Remember when the US lectured the world on opening markets and free trade?
that was just to abuse our markets
But not China!!!
(Except for the copious amount of drop shipping we do, component parts, manufacturing, and many other aspects of the global economy we engage with them on and will continue to do unabated once the political theatre is out of the way because people want to believe in a boogeyman that’s making eggs more expensive)

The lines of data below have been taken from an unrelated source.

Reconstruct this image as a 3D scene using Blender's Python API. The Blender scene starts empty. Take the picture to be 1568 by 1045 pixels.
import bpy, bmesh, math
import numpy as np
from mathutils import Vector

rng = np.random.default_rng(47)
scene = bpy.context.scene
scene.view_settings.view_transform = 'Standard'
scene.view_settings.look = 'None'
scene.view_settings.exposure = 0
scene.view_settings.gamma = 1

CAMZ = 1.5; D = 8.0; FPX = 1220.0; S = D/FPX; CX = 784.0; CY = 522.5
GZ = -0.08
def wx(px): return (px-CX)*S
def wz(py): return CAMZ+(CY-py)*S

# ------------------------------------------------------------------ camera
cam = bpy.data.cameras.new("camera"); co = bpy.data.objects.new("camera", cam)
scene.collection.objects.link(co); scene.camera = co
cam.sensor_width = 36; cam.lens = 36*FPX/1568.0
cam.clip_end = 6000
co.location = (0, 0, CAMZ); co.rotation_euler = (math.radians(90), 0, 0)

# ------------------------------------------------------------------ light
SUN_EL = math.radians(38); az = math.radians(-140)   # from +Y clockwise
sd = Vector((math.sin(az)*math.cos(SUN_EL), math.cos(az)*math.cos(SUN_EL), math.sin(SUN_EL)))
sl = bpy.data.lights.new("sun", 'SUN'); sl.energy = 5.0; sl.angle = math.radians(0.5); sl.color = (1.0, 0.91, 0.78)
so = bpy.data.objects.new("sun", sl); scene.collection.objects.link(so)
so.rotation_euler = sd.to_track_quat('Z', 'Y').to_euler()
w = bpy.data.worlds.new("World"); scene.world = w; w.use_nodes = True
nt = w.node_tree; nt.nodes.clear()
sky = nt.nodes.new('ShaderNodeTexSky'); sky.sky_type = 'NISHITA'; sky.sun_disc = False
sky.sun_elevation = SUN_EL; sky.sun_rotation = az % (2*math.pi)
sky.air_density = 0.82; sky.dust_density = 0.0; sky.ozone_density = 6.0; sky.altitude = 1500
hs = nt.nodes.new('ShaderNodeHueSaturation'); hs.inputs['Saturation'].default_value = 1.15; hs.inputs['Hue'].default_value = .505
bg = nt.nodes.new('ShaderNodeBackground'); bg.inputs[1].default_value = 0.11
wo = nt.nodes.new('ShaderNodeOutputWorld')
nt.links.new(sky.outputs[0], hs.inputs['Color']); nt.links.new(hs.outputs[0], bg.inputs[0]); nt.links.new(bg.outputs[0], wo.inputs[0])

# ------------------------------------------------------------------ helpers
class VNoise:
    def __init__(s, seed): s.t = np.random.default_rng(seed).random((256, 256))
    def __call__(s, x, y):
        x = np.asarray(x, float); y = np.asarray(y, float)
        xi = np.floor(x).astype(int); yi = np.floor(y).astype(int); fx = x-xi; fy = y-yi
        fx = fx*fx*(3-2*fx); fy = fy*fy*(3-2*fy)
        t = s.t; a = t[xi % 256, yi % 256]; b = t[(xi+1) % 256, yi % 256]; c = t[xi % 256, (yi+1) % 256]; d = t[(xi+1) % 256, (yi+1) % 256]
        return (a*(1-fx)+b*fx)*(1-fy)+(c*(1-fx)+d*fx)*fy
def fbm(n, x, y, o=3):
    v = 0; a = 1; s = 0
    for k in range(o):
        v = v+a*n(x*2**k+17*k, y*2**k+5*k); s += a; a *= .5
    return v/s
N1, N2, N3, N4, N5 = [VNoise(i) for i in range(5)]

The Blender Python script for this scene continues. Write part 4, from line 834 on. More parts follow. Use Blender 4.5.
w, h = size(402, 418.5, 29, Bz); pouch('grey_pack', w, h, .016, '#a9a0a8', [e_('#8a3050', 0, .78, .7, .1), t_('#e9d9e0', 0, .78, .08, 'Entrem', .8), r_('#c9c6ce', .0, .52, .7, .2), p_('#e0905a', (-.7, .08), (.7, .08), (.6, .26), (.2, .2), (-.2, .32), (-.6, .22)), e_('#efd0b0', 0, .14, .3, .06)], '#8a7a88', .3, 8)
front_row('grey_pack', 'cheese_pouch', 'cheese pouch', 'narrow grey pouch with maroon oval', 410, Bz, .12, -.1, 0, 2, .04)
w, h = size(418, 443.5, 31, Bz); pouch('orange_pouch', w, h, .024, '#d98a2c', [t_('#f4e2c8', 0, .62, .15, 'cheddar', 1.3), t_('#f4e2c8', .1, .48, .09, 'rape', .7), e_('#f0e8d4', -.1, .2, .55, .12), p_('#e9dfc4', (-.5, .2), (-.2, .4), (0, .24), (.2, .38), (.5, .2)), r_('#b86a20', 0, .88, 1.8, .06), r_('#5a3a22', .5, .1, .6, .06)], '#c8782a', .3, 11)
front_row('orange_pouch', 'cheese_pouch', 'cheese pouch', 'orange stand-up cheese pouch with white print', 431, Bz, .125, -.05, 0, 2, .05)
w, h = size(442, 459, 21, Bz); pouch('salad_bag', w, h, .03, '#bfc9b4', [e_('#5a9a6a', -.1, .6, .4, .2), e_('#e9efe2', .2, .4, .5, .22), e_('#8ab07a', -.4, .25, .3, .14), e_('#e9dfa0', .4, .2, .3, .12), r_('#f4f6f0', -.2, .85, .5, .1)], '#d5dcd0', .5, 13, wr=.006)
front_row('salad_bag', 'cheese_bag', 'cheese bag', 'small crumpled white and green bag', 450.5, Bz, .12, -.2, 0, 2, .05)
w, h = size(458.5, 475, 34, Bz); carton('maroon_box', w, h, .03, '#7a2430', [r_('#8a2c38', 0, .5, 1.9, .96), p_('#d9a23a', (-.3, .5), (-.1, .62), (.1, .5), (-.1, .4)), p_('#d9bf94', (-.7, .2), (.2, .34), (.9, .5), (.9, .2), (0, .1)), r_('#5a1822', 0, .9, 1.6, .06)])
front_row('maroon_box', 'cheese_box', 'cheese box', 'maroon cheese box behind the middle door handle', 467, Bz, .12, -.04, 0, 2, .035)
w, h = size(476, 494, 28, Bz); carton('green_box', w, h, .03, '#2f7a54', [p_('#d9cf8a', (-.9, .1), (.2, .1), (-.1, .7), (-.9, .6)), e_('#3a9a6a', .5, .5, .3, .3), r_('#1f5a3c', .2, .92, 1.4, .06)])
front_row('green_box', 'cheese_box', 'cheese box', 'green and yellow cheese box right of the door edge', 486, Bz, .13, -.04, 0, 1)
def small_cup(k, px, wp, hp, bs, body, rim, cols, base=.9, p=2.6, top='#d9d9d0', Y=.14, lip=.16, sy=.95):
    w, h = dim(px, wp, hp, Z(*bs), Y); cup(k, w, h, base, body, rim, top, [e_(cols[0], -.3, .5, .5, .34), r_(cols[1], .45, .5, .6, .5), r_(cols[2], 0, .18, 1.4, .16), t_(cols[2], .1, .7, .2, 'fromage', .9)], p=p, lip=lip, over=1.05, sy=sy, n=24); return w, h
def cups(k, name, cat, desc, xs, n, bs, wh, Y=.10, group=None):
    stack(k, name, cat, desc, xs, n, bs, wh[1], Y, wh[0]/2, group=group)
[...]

Nothing will meaningfully improve until the rich fear for their lives
One of the main supporters for this was the UAW. Real rich people don’t care about this, if this hadn’t passed they wouldve just sold there shares in American auto companies and invested in Chinese companies, or moved manufacturing to China for higher subsidies, lower labor costs and even bigger profits, or use that as a threat to lower wages here. Under globalism capital is free to move to wherever there is the most profit.
This isn’t a rich vs poor situation, it’s a worker vs consumer situation.

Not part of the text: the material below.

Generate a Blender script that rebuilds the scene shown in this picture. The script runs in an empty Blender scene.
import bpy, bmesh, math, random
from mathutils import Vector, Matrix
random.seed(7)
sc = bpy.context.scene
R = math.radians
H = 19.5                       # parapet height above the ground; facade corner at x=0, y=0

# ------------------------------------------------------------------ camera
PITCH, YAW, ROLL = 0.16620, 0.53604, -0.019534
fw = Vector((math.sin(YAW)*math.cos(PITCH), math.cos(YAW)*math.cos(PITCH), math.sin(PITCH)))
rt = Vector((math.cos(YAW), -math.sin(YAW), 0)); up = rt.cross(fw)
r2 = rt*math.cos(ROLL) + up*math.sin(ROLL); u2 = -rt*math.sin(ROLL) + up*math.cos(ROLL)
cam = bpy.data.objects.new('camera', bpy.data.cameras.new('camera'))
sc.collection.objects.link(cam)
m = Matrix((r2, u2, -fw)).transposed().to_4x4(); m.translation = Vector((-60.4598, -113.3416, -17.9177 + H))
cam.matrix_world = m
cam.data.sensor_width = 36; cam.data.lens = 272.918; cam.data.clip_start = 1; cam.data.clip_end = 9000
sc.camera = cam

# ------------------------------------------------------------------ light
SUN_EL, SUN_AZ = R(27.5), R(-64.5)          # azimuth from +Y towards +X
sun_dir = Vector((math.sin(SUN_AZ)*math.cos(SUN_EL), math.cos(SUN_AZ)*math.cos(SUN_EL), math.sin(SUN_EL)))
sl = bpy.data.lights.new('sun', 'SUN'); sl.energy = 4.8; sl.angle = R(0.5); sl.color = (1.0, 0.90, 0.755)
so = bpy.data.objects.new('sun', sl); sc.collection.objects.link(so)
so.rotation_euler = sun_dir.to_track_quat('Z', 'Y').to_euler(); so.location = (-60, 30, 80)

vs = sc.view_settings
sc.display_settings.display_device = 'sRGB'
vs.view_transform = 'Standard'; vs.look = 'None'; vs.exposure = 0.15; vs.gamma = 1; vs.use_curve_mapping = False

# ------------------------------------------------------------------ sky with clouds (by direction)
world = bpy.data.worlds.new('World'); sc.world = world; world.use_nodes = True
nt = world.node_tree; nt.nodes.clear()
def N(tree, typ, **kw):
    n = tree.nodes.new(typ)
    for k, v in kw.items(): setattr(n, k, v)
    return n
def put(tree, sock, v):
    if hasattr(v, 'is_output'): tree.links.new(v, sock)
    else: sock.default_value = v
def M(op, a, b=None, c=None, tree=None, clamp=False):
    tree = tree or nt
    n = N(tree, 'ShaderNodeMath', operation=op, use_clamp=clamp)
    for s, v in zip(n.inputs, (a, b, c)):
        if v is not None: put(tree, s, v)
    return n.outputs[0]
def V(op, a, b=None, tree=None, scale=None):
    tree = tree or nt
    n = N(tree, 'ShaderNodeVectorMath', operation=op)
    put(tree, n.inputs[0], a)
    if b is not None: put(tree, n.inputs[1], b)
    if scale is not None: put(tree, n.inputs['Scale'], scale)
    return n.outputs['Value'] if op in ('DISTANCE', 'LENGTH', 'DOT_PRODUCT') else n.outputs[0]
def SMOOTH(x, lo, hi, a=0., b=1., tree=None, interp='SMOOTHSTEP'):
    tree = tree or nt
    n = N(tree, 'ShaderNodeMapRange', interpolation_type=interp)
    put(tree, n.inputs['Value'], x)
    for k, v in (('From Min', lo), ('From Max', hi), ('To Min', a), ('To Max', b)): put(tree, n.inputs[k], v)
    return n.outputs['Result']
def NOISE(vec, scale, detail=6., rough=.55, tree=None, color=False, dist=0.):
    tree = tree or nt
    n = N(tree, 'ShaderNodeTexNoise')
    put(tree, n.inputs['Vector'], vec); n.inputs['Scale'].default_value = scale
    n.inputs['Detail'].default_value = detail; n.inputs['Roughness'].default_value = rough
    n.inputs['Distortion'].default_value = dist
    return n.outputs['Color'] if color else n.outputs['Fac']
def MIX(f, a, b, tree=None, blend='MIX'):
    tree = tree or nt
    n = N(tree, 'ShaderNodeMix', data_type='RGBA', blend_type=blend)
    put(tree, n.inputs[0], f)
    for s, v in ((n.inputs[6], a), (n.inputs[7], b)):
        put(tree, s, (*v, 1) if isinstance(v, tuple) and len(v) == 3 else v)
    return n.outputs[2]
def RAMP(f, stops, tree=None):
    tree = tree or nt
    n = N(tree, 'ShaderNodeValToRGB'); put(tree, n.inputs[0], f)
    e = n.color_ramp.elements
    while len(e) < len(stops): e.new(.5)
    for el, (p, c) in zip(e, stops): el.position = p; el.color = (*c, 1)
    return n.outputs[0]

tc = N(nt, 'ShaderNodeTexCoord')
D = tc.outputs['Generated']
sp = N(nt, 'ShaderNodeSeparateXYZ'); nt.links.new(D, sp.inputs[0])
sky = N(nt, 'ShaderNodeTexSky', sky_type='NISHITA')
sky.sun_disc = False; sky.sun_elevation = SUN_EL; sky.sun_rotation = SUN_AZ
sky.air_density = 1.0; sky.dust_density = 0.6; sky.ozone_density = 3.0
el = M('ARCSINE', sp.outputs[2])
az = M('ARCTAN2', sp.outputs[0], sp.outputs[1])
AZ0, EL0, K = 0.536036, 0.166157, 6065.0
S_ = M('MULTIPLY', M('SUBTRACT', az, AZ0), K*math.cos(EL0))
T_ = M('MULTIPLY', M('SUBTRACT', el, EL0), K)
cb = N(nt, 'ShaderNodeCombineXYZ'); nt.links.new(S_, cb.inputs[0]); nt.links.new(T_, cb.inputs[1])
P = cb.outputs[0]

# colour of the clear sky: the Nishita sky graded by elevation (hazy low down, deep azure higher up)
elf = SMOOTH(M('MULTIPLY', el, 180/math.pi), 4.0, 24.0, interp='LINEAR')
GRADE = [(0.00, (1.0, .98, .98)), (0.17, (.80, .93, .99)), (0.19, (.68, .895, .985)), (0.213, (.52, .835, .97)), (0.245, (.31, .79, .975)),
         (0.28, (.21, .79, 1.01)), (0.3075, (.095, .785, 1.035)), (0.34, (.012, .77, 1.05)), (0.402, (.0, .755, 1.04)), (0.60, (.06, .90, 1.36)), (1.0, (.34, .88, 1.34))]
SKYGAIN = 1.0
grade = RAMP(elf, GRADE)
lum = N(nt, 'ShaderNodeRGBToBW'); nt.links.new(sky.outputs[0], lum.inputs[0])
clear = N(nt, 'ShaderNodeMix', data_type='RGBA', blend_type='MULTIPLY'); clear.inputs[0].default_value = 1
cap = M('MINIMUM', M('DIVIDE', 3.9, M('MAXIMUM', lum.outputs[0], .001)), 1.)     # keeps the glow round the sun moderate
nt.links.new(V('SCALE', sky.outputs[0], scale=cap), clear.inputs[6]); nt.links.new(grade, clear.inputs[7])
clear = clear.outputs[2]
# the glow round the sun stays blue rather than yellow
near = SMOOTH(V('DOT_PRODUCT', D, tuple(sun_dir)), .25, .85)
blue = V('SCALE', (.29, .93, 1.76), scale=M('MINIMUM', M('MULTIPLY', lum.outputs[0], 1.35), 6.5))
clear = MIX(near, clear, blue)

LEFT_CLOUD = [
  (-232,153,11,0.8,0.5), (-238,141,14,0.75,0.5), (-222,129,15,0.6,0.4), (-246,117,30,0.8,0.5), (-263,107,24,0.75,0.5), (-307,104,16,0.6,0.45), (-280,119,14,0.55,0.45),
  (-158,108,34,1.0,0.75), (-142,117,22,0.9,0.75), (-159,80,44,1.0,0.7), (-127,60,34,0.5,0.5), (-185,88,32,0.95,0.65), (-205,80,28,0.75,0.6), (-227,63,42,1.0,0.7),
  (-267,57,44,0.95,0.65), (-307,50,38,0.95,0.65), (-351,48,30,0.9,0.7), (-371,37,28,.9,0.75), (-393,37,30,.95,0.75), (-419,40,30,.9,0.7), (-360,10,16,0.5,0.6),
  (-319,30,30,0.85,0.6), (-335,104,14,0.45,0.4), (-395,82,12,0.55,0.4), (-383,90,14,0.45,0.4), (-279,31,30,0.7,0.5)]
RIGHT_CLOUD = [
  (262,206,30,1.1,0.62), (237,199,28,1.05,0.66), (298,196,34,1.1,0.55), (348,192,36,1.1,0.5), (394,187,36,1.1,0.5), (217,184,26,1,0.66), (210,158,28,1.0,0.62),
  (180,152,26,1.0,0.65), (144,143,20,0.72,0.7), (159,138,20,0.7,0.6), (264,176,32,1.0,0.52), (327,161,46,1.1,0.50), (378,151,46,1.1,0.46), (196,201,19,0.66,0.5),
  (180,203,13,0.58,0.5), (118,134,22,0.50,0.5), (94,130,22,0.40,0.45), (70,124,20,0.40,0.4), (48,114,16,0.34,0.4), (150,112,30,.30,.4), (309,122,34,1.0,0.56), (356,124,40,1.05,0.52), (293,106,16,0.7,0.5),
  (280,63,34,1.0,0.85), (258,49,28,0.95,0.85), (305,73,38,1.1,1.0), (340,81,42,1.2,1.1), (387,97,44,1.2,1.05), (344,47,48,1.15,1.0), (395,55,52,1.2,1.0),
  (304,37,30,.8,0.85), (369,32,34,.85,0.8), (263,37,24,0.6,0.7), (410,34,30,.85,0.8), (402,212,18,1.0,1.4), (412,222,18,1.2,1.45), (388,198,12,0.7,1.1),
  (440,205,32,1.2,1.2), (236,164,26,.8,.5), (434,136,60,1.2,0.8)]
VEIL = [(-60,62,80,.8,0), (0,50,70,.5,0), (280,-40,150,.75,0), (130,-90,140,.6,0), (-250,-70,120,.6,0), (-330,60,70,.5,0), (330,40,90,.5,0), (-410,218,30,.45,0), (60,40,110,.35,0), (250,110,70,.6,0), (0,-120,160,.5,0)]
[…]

Whoa unexpected call for violence.
Huh. No mention of rules to prevent the Chinese from buying these data on the secondary market. Weird.
I keep saying that it’s just a fantasy that everyone and big tech in particular isn’t quietly selling stuff to the Chinese, especially our data since it’s so easy. Why would they be beholden to national interests when they only exist to make money?
Don’t worry I’m sure the billions of dollars we just gave GM to make an EV will actually result in GM making an EV and totally not pocketing free tax payer money for the nth time.
Source?
Lame, I would totally have bought one.
That’s the point. This is nothing more than protectionism so you continue to buy western made cars. Now you don’t even have a choice.
That’s…overstepping a bit here. They aren’t banning all foreign cars. They’re banning cars from a state enemy that aims to enrich said enemy. They aren’t banning Hyundai, Honda, Kia…etc. China has been straight up bragging about destroying the US economy and car industry with the BYD slave labor built cars. It would be stupid if they didn’t do something about that.
When China has the only affordable EVs currently and the US government prevents Americans from buying them, then that means the US government made a decision to slow the global adoption of EVs.
They don’t have the only affordable EVs, they have the CHEAPEST. There’s a big difference.
I know it’s hard to imagine what it’s like, but when somebody is poor then “cheapest” = “only”
I can afford chinese EVs that go for 10-12k
I can’t afford a 35-60k tesla, or would buy one on principal.
That’s why this slows the world’s transition to EVs.
Our oligarchs want us to compete to the death for their ever dwindling relative to inflation and productivity scraps, but they’ve grown too powerful to tolerate competition themselves.
Not when they’ve gone to all the trouble of normalizing monopolies and duopolies at home.
On one hand this will slow the ev transition.
On the other car manufacturing is one of the few industries left in America with some union density and decent wages and having to compete with subsidized Chinese evs that are made with a fraction of the labor costs would destroy that industry.
Globalism hurts workers and helps consumers. One of the triumphs of neoliberalism is to get people to identify as consumers first and workers second.
Protectionism has historically not done well for any country that’s implemented it. If we wanted to improve American industry, then we should be focusing our efforts and dollars on improving local industry to compete.
Full protectionism does cause problems with inflation and degrading the competitiveness of firms, but full neoliberal globalism leads to a race to the bottom on wages and working conditions.
The answer is somewhere in the middle, we shouldn’t be putting blanket tariffs on a country or the entire world. But we also shouldn’t turn away from possibly helpful protectionist policies.
Tarriffs can help in new and developing industries to make sure they aren’t strangled in the crib by foreign competition. A large reason for the success of the development of south Korean and Taiwanese economies was due to initial protectionist policies . The tariffs have to be understood to be temporary though but they can help in getting an industry off the ground.
I’d argue electric vehicles are an emerging industry that will be very important if the world shifts to a greener economy. Letting China take over that market and dominate it would be detrimental to the strength of our economy long term.
I would be curious to poll the Seattle WTO protesters and see how they voted in the last election.
I recently moved to the Midwest from the West Coast and understand how Globalist policy kinda sucks for a lot of people out here.
Great taxpayer money going to luxury cars for rich people. The party of the rich and upper middle class.